The concept of automating your workflow is a tempting one — especially as payroll continues to be one of the evergreen highest costs of business. However, in contemplating how to streamline your workflow, you may do better to step back from the idea of “replacing workers” and instead think about you can optimize your existing employees by strategically tweaking their workflow.

As Ravin Jesuthasan and John Boudreau write in The Harvard Business Review, if the goal of automating is to ensure that your company is operating at its most cost effective and efficient levels, then chances are you’d still need knowledgeable employees to help you scale and capitalize.

Where automation can truly help your business is by transforming the ability of your organization to focus on the tasks that truly require a human touch or deep knowledge. For example, automation will not help your employees perform complex, interactive, or creative work like collaborating with clients to come up with solutions or designs.

However, it can help the process of brainstorming or co-designing these solutions easier by replacing some of the mechanical tasks that aid this high-level workflow.

For example, it may be helpful to automate basic research tasks for your designers. If your designers must create a client profile to help them launch their projects — basic information must surely exist at some other point in the process before this point. Maybe your firm has an intake form or contracts where a basic description of the goal of the contracted service has been created. By automating the sharing of that data between departments, perhaps in a content management system, you’d be able to free up time that the designers might spend on basic data collection so that they could instead use it for their more complex, empathetic work.

Jesuthasan and Boudreau offer up other advice for thinking about which specific tasks within your company’s workflow are the best candidates for automation.

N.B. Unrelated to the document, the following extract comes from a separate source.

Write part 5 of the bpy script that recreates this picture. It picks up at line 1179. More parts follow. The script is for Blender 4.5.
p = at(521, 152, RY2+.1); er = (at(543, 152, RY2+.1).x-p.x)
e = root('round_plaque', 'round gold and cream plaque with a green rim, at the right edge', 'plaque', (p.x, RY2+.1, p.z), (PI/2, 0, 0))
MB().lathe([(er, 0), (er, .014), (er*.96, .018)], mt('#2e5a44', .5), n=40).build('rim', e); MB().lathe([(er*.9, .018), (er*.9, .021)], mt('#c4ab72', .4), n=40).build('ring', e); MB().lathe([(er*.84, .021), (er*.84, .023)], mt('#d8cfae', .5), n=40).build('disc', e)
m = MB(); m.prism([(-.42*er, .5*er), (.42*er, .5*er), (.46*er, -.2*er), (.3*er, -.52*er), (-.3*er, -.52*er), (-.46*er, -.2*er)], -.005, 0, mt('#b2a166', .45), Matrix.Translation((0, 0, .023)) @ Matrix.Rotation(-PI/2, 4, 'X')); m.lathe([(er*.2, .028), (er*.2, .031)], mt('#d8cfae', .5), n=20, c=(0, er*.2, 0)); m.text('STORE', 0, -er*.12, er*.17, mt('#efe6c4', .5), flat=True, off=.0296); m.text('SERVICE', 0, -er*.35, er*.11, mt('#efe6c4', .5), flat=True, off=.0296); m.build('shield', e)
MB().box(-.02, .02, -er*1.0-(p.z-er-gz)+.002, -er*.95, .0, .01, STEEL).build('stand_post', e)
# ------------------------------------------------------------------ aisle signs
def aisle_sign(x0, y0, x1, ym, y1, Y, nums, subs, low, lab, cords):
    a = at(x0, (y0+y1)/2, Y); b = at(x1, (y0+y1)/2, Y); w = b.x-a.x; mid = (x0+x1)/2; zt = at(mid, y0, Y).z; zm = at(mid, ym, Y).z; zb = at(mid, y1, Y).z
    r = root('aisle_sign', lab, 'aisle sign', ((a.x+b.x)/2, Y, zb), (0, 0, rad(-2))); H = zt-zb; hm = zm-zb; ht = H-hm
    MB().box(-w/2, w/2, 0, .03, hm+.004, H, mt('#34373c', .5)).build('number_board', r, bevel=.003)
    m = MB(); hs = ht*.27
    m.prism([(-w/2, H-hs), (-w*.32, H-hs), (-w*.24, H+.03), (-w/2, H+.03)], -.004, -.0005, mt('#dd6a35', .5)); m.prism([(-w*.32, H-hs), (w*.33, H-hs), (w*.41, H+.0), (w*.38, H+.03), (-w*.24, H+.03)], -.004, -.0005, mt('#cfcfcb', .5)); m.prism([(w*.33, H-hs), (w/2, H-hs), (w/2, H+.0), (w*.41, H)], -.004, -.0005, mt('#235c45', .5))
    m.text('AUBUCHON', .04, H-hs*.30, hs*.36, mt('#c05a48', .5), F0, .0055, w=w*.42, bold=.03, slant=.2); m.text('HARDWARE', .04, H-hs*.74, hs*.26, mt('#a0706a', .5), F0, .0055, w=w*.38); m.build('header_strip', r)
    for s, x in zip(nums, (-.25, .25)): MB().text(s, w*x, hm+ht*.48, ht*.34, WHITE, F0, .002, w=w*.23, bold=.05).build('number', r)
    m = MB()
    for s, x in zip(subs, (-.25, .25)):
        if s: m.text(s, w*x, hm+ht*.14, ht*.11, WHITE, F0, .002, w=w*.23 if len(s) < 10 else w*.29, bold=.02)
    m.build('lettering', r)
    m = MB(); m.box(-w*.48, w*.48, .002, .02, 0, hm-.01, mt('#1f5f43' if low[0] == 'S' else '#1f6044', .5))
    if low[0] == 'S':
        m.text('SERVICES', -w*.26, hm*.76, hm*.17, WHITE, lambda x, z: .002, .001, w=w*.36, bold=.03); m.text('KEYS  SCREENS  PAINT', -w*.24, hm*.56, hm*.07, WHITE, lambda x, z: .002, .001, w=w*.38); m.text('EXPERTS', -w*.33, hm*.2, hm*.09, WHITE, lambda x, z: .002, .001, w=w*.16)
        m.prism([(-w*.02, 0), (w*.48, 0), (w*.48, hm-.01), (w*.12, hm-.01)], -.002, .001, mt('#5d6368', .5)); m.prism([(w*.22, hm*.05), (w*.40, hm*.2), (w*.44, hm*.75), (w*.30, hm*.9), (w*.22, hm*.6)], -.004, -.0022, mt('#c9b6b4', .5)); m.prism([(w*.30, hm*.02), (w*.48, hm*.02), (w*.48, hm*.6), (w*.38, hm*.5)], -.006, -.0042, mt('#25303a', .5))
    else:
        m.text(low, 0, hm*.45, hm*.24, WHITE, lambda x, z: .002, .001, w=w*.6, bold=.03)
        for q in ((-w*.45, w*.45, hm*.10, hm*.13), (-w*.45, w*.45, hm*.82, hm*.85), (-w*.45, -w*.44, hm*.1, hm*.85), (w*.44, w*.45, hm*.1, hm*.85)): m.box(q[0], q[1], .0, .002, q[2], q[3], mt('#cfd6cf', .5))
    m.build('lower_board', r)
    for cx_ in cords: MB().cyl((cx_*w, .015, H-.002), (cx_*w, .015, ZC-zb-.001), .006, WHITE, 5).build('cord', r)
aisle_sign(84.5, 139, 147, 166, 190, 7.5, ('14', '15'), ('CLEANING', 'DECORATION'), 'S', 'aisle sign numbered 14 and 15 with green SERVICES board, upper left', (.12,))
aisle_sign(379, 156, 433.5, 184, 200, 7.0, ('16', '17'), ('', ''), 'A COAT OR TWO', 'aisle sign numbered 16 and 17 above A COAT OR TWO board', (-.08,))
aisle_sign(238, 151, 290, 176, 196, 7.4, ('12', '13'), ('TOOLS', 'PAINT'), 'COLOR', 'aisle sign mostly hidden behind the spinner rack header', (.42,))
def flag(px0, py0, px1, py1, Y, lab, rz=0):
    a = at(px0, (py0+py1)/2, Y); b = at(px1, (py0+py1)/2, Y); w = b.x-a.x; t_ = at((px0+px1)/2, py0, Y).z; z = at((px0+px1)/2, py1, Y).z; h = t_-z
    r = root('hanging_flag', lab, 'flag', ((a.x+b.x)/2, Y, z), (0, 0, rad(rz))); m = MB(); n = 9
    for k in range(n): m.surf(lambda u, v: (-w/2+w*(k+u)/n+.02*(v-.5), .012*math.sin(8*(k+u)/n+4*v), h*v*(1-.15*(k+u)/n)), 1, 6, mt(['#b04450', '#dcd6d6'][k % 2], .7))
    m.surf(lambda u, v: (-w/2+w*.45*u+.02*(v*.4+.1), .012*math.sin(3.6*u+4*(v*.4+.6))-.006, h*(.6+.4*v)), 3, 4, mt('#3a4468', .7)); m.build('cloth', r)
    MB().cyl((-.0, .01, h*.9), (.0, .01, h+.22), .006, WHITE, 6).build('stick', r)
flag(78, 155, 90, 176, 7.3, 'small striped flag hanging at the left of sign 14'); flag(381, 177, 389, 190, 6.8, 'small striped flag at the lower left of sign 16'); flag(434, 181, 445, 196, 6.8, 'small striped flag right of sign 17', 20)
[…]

Is a task simple? Routine? Does it require collaboration?

These kinds of inquiry are not only useful when thinking about your organizational processes, but they are good refreshers for thinking about the individual value and skills that your organization and its workers offer clients.

So instead of looking at how to cut down on payroll, consider automation as an option to improve the value you’re getting from your team, and freeing them from mind-numbing tasks that have nothing to do with their expertise. Win-win!